This is not to say that the debate over privatization began only when Polevanov took the post last November, nor that it will disappear now he has gone. The struggle over the redistribution of Soviet property came to a head precisely because it is now, in the second stage of the program, that the serious money is to be made.
Voucher privatization is considered a success by many Western analysts because it got the ball rolling. Some 40 million Russians were made into shareholders by the program -- a phenomenal number by any nation's standards -- and nearly 70 percent of the country's enterprises were transferred into private hands in a short space of time.
Critics, among them Polevanov's supporters in the State Duma, argue that these numbers are meaningless, that all voucher privatization achieved was the transfer of title to the national wealth to undeserving factory directors or criminals -- in many cases one and the same. Though oversimplified, that argument has some truth.
But voucher privatization was merely a first step toward making individuals, rather than the state, responsible for property. More important is the present second step in the process, when enterprises are put on the block for cash bidders and stand to draw real money and strategic investors capable of restructuring them. To have a man of Polevanov's beliefs in charge of this process promised to grind it to a near halt and ensure that in the future bureaucrats in Moscow would control who got the spoils.
It would be foolish to argue that privatization has been fair, pretty, free of corruption or even democratic. The State Duma rejected stage two of the program last summer, and privatization continues only because it has been driven through by a highly undemocratic presidential decree.
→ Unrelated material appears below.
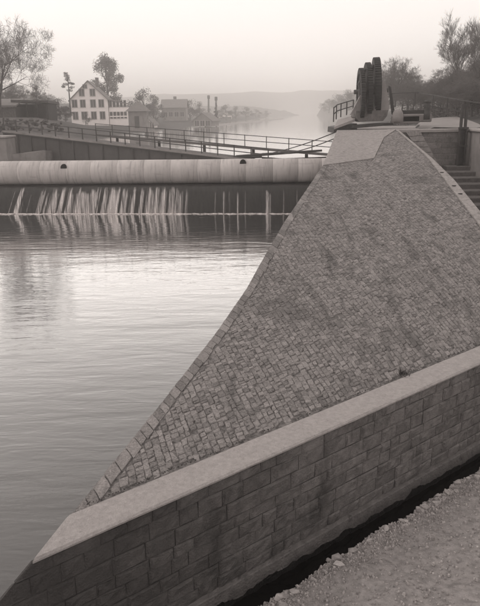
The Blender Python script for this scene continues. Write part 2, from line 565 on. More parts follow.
for _ in range(2): zs = [zs[0]] + [(zs[i - 1] + 2 * zs[i] + zs[i + 1]) / 4 for i in range(1, len(zs) - 1)] + [zs[-1]]
for p, z in zip(LEDGE, zs): p.z = z


def poly_at(pts, t):
    d = [0]
    for p, q in zip(pts, pts[1:]): d.append(d[-1] + (Vector(q) - Vector(p)).to_2d().length)
    s = t * d[-1]
    for i in range(len(pts) - 1):
        if s <= d[i + 1] or i == len(pts) - 2:
            k = (s - d[i]) / max(1e-6, d[i + 1] - d[i])
            return pts[i].lerp(pts[i + 1], k)


RCURVE = [BQ, Vector((8.2, 19.4, 3.0)), S2, Vector((8.78, 27, 4.45)), S1, G_]
TCURVE = [C, E_, F_, G_]
LC = LEDGE


def coons(u, v):
    ch_ = C.lerp(G_, u)
    Bu, Tu = A.lerp(BQ, u), ch_ + (poly_at(TCURVE, u) - ch_) * v ** 1.6
    Lv, Rv = poly_at(LC, v), poly_at(RCURVE, v)
    return Bu * (1 - v) + Tu * v + Lv * (1 - u) + Rv * u - (A * (1 - u) * (1 - v) + BQ * u * (1 - v) + C * (1 - u) * v + G_ * u * v)


NU, NV = 48, 60
dT = [0]
for p, q in zip(TCURVE, TCURVE[1:]): dT.append(dT[-1] + (q - p).to_2d().length)
us_ = sorted(set([i / NU for i in range(NU + 1)] + [dT[1] / dT[-1], dT[2] / dT[-1]]))
NU = len(us_) - 1
grid = [coons(u, j / NV) for j in range(NV + 1) for u in us_]
gf = [[j * (NU + 1) + i, j * (NU + 1) + i + 1, (j + 1) * (NU + 1) + i + 1, (j + 1) * (NU + 1) + i] for j in range(NV) for i in range(NU)]
bvh = BVHTree.FromPolygons([tuple(p) for p in grid], gf)


def drop(x, y):
    h = bvh.ray_cast(Vector((x, y, 30)), Vector((0, 0, -1)))
    if h[0] is None:
        n = bvh.find_nearest(Vector((x, y, 3.5)))
        return n[0].z, n[1]
    nn = h[1] if h[1].z > 0 else -h[1]
    return h[0].z, nn


pier = empty('stone_pier', (4, 20, 0), 'big sloping stone paved pier rising from the wall to the hoist platform', 'pier')
b = MB()
b.add(grid, gf, .5, True)
body = b.build('mortar_bed', M['joint'], pier)
# flanks of the pier (river side, chamber side) and the slab on top
b = MB()
rv = LEDGE
for p, q in zip(rv, rv[1:]):
    b.face([p, q, Vector((q.x - .12 * 0, q.y, -2.5)), Vector((p.x, p.y, -2.5))])
H0 = at(337, 131, 44)
H1 = Vector((H0.x + .6, 60, 6.0)); K1 = Vector((G_.x + 3, 60, 6.1))
for p, q in ((C, H0), (H0, Vector((8.0, 51, 6.0)))):
    b.face([p, q, Vector((q.x, q.y, -2.5)), Vector((p.x, p.y, -2.5))])
for p, q in zip(RCURVE, RCURVE[1:]):
    b.face([p, q, Vector((q.x, q.y, -2.5)), Vector((p.x, p.y, -2.5))])
b.build('flank', M['wallcore'], pier, fix=False)
b = MB()
slabpts = [C, E_, F_, G_, H0]
mid = [C.lerp(H0, .5), E_.lerp(F_, .5)]
b.face([C + Vector((0, 0, .0)), E_, F_, G_, H0])
N0 = len(b.f)
b2 = MB()
# a slightly uneven slab: subdivided fan over the outline, 40 mm thick rim
ring = [C, C.lerp(E_, .5), E_, E_.lerp(F_, .5), F_, F_.lerp(G_, .5), G_, G_.lerp(H0, .33), G_.lerp(H0, .66), H0, H0.lerp(C, .25), H0.lerp(C, .5), H0.lerp(C, .75)]
cen = sum(ring, Vector()) / len(ring)
prev = None
for k in (1, .8, .6, .4, .2):
    cur = []
    for p in ring:
        q = cen.lerp(p, k) + Vector((0, 0, .05))
        if k < 1: q.z += noise.noise(q * .9) * .03
        cur.append(q)
    if prev is None:
        low = [p - Vector((0, 0, .12)) for p in cur]
        for i in range(len(ring)):
            j = (i + 1) % len(ring); b2.face([low[i], low[j], cur[j], cur[i]])
    else:
        for i in range(len(ring)):
            j = (i + 1) % len(ring); b2.face([prev[i], prev[j], cur[j], cur[i]], .5, True)
    prev = cur
b2.face(prev, .5, True)
import bmesh as _bm
b2.build('top_slab', M['slab'], pier)
# concrete margin strip down the chamber edge
b = MB()
RS = [poly_at(RCURVE, i / 30) for i in range(31)]
for i in range(30):
    p, q = RS[i], RS[i + 1]
    d = (q - p).to_2d().normalized(); nx_ = Vector((-d.y, d.x, 0))
    wd = .04 + .26 * max(0, min(1, (32 - p.y) / 6))
    if nx_.x > 0: nx_ = -nx_
    pi, qi = p + nx_ * wd, q + nx_ * wd
    pi.z = drop(pi.x, pi.y)[0]; qi.z = drop(qi.x, qi.y)[0]
    up = Vector((0, 0, .06)); dn = Vector((0, 0, -.3))
    po, qo = p - nx_ * .08, q - nx_ * .08
    b.face([pi + up, qi + up, qo + up, po + up], .5, False)
    b.face([pi + up, qi + up, qi + dn, pi + dn]); b.face([po + up, qo + up, qo + dn, po + dn])
b.build('margin_strip', M['slab'], pier)
b = MB()
for k, t in enumerate((.52, .43, .385)):
    p = poly_at(RCURVE, t); z, n_ = drop(p.x - .2, p.y)
    b = MB(); b.tube([(p.x - .13, p.y, z + .0), (p.x - .13, p.y, z + .075)], .085, 10)
    b.build('drain_socket', M['hollow'], pier)

# edge stones along the river side
Ld = (C - A).to_2d(); Llen = Ld.length; Ld = Ld / Llen
Li = Vector((Ld.y, -Ld.x))                           # inwards (to the right)
EW = .21


def lz(s):                                           # height of the river edge at distance s from A
    return poly_at(LC, max(0, min(1, s / Llen))).z


s = 0.02
while s < Llen - .1:
    ln = rng.uniform(.2, .42)
    e = min(s + ln, Llen)
    wd = EW * rng.uniform(.86, 1.12)
    b = MB()
    h = .016 + rng.uniform(-.006, .006)
    gpp = .007
    nseg = 3
    bot, top = [], []
    outl = [(s + gpp, -.03), (e - gpp, -.03), (e - gpp, wd * .5), (e - gpp, wd), ((s + e) / 2, wd + rng.uniform(-.012, .012)), (s + gpp, wd), (s + gpp, wd * .5)]
    cx, cy = (s + e) / 2, wd / 2
    for (a, c) in outl:
        P = A.to_2d() + Ld * (a - max(0, c) * 1.15) + Li * c
        z = drop(P.x, P.y)[0] if c > .05 else lz(a)
        bot.append(Vector((P.x, P.y, z - .12)))
        a2, c2 = a + (cx - a) * .05, c + (cy - c) * .06
        P2 = A.to_2d() + Ld * (a2 - max(0, c2) * 1.15) + Li * c2
        top.append(Vector((P2.x, P2.y, z + h + rng.uniform(-.007, .007))))
    b.hexa(bot, top, rng.random())
    b.build('edge_stone', M['paving'], pier)
    s = e

# paving setts laid in rows that fan from the coping up the slope
inner = [half(A.to_2d() + Li * (EW + .02), C.to_2d() + Li * (EW + .02), (6, 20)),
         half(I0.to_2d() + Vector((-CW.y, CW.x)) * .03, BQ.to_2d() + Vector((-CW.y, CW.x)) * .03, (4, 25)),
         ]
topside = [half(C.to_2d(), E_.to_2d(), (4, 15)), half(E_.to_2d(), F_.to_2d(), (9, 28)), half(F_.to_2d(), G_.to_2d(), (12, 34))]
stones = []
QN = 17.5
q = -4.5
BI = I0
row = 0
while q < QN:
    wq = rng.uniform(.10, .155)
    q2 = q + wq

    def line(qq):
        k = max(0, min(1, qq / QN))
        th = R_(17 - 17 * k)
        base = BI.to_2d() + Vector((CW.x, CW.y)) * qq
        return base, Vector((-math.sin(th), math.cos(th)))
    (b0, d0), (b1, d1) = line(q), line(q2)
    t = rng.uniform(0, .2)
    while t < 36:
        ht = rng.choice((.09, .11, .125, .14, .17, .21)) * rng.uniform(.88, 1.12) * max(.8, 1 - t * .01)
        gq = .008
        k0 = .5 * gq / wq
        def pt(kq, tt):
            p0, p1 = b0 + d0 * tt, b1 + d1 * tt
            return p0.lerp(p1, kq)
        j = lambda: rng.uniform(-.016, .016)
        poly = []
        for kq, tt in ((k0, t + gq / 2), (1 - k0, t + gq / 2 + j()), (1 - k0, t + ht - gq / 2), (k0, t + ht - gq / 2 + j())):
            p = pt(kq, tt); poly.append((p.x + j(), p.y + j()))
        t += ht
        c = (sum(p[0] for p in poly) / 4, sum(p[1] for p in poly) / 4)
        if c[1] > 41 or c[0] > 11 or c[0] < -4: continue
        poly = clip(poly, inner + ([topside[0]] if c[0] < E_.x else [topside[1]] if c[1] < F_.y else [topside[2]]))
        if len(poly) < 3 or area2(poly) < .006: continue
        # right hand limits: chamber edge and the slab ridge
        xr = None
        yy = c[1]
        for p, r in zip(RCURVE, RCURVE[1:]):
            if p.y <= yy <= r.y: xr = p.x + (r.x - p.x) * (yy - p.y) / (r.y - p.y)
        if xr is not None and c[0] > xr - .06 - .26 * max(0, min(1, (32 - c[1]) / 6)): continue
        stones.append((math.hypot(c[0], c[1]), c, poly))
    q = q2
    row += 1


def stone_into(mb, c, poly, sy):
    z, nr = drop(*c)
    h = rng.uniform(.008, .026) if rng.random() > .05 else rng.uniform(-.005, .004)
    tilt = (rng.uniform(-.09, .09), rng.uniform(-.09, .09))
    bot, mid_, top = [], [], []
    for p in poly:
        zz = drop(*p)[0]
        bot.append(Vector((p[0], p[1], zz - .01)))
        k = .05
        mid_.append(Vector((p[0] + (c[0] - p[0]) * k, p[1] + (c[1] - p[1]) * k, zz + h * .6)))
        k = .22
        top.append(Vector((p[0] + (c[0] - p[0]) * k, p[1] + (c[1] - p[1]) * k, zz + h + (p[0] - c[0]) * tilt[0] + (p[1] - c[1]) * tilt[1])))
    tone = min(1, max(0, rng.gauss(.55, .25))) if rng.random() > .09 else 0.0
    n = len(poly)
    fs = [[i, (i + 1) % n, n + (i + 1) % n, n + i] for i in range(n)]
    fs += [[n + i, n + (i + 1) % n, 2 * n + (i + 1) % n, 2 * n + i] for i in range(n)]
    fs.append(list(range(2 * n, 3 * n)))
    mb.add(bot + mid_ + top, fs, tone)


stones.sort(key=lambda s_: s_[0])
# in-frame test so that the single stones are ones the photograph shows
def in_frame(p):
    v = Vector(p) - Vector((0, 0, EYE))
    dz = v.dot(fw)
    return dz > 0 and abs(v.dot(RT) / dz * FPX) < 240 and abs(v.dot(UP) / dz * FPX) < 303


rest = MB(); n1 = 0
for d_, c, poly in stones:
    if n1 < 300 and in_frame((c[0], c[1], drop(*c)[0])):
        mb = MB(); stone_into(mb, c, poly, 0); mb.build('sett', M['paving'], pier); n1 += 1
    else:
        stone_into(rest, c, poly, 0)
rest.build('paving', M['paving'], pier, kind='stuff')
print('setts', len(stones))

# ---------------------------------------------------------------- training wall with coping
wall = empty('training_wall', (1, 9, 0), 'dark stone block training wall under a pale concrete coping', 'wall')


def W(s_, z, out=0.0):                                # along the wall from its river corner, proud by out
    p = O + CW * s_ + CN * out
    return Vector((p.x, p.y, z))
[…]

But what is the alternative Polevanov offered? Not fairer privatization, but a different distribution of control over property with more scope for corruption and less for enterprise. He also offered a xenophobic attitude to foreign investors, in many cases the only ones able to provide the money and expertise to turn ailing factories around.
The sacking of Polevanov can only bring relief to anyone trying to start or run a private business in Russia. It may also help to offset some of the damage caused to the investment climate since last November. The one thing that it cannot do, unfortunately, is end the struggle over privatization.